Assuming constantly time comparison, the best you are going to be able to do is log(n!), which is O(n log n) by Stirling's approximation. But comparing a permutation is likely to be O(n), so you'll probably do worse than that.


You don't need to compare permutations you reduce the set of possible permutations until you reach the one that must be the answer. Theoretical performance should be O(log n)


Sorry, nope. There aren't n permutations you're searching through, but the factorial of n to search through. That's the heart of the information-theoretic proof that no comparison-based sorting algorithm can do better, on average, than needing a number of comparisons equal to the base-2 logarithm of the factorial of n. Which, as already said, is O(n log n).

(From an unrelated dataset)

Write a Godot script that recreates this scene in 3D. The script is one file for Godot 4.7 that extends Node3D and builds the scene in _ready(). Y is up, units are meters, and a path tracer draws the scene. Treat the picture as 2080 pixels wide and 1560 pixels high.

No, I understand that there are n! permutations. Again you aren't actually searching through the permutations. You're running comparisons on the data to reduce the set of possible permutations to the one it has to be. (pigeon hole principle) I believe my point still stands. You should be able to cut the search space in half with one comparison every single time, which should perform the same as a binary search.

Edit: You are correct I made a mistake in my big O notation, it should be O(n log n).


No, I understand your algorithm, I’m just saying that you’ll start with n! permutations and halve that with each step. This will require log(n!) steps.